Nettement moins nombreuses que lors de l’édition de 2002, les vidéos, par ailleurs, constituaient les œuvres à ne pas manquer de cette documenta. De plus, il s’agissait souvent de présentations inédites, comme celle d’Harun Farocki, de James Coleman et de Dias & Riedweg – dont on pouvait voir aussi l’excellent Voracidad Máxima (2003) – avec Funk Staden (2007). Composée de trois écrans, l’installation vidéo pose un parallèle entre les récits d’exploration de Hans Staden, né et mort à Kassel au 16e siècle, relatant les pratiques anthropophagiques des Tupinambás, tribus guerrières d’Amazonie, et des rituels actuellement pratiqués dans les favelas de Rio de Janeiro. Une autre vidéo remarquable, celle d’Artur Zmijewski intitulée Them (2007). De facture documentaire, l’œuvre montre le déroulement d’un atelier organisé par l’artiste en Pologne au cours duquel il a réuni quatre groupe d’allégeances politiques et idéologiques différentes. Pendant les semaines où ils se rencontrent, les participants sont appelés à confronter leurs idées par l’entremise de slogans et de représentations qu’ils auront fabriqués. L’atelier tourne mal lorsque les tensions sont avivées par le durcissement des positions de chacun. Même symbolique, la violence qui est exposée au sein de la bulle créée par l’artiste traduit de manière troublante celle qui rugit sournoisement à l’échelle de la société polonaise et, sûrement aussi, de plusieurs autres sociétés.
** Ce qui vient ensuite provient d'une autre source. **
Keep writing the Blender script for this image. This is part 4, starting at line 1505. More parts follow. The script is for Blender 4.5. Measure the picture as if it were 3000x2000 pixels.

Aux côtés de la vidéo, plus nombreux étaient les peintures sur bâches, les dessins, les œuvres textiles et les broderies, une dominante certaine de cette édition qui, en intégrant des œuvres d’Asie et d’Inde datées du 17e ou du 18e siècle, mais aussi des plus récentes, ouvrait la porte à des pratiques artistiques traditionnelles, voire artisanales. C’était là un choix qui pouvait être instructif, mais pas toujours des plus stimulants. Évitait cet écueil Recording 2006, chang’an street (2006), une œuvre du Chinois Lu Hao qui combine stratégie conceptuelle et peinture réaliste basée sur une technique traditionnelle chinoise. L’artiste a peint à l’encre sur soie les bâtiments qui se trouvent sur la rue chang’an qui traverse Beijing et qui sépare la Cité interdite de la Place Tian’anmen. D’une grande minutie, les dessins juxtaposés en frise font voir les transformations rapides de Beijing et l’accélération des nouvelles constructions depuis que la ville a été sélectionnée pour les Jeux Olympiques de 2008.

Entremêlant aussi tradition et modernité, et en cela peut-être, répondant éloquemment à un des leitmotiv de la documenta énoncé plus haut, l’artiste chinois Ai Weiwei a réalisé une installation surprenante à l’extérieur du Pavillon-Aue à partir de composantes architecturales abandonnées, des portes et des fenêtres issues de la destruction des temples chinois des dynasties Ming et Qing. À la plus grande satisfaction de l’artiste, l’installation de 12 mètres de haut s’est effondrée au sol après le passage d’une tempête au début de la documenta5. Entre affaissement et évolution vers le ciel, la structure semblait alors battre l’air de ses lourds volets de bois comme si le caractère monumental de l’architecture traditionnelle et l’état actuel de ruine et de vestige coexistaient.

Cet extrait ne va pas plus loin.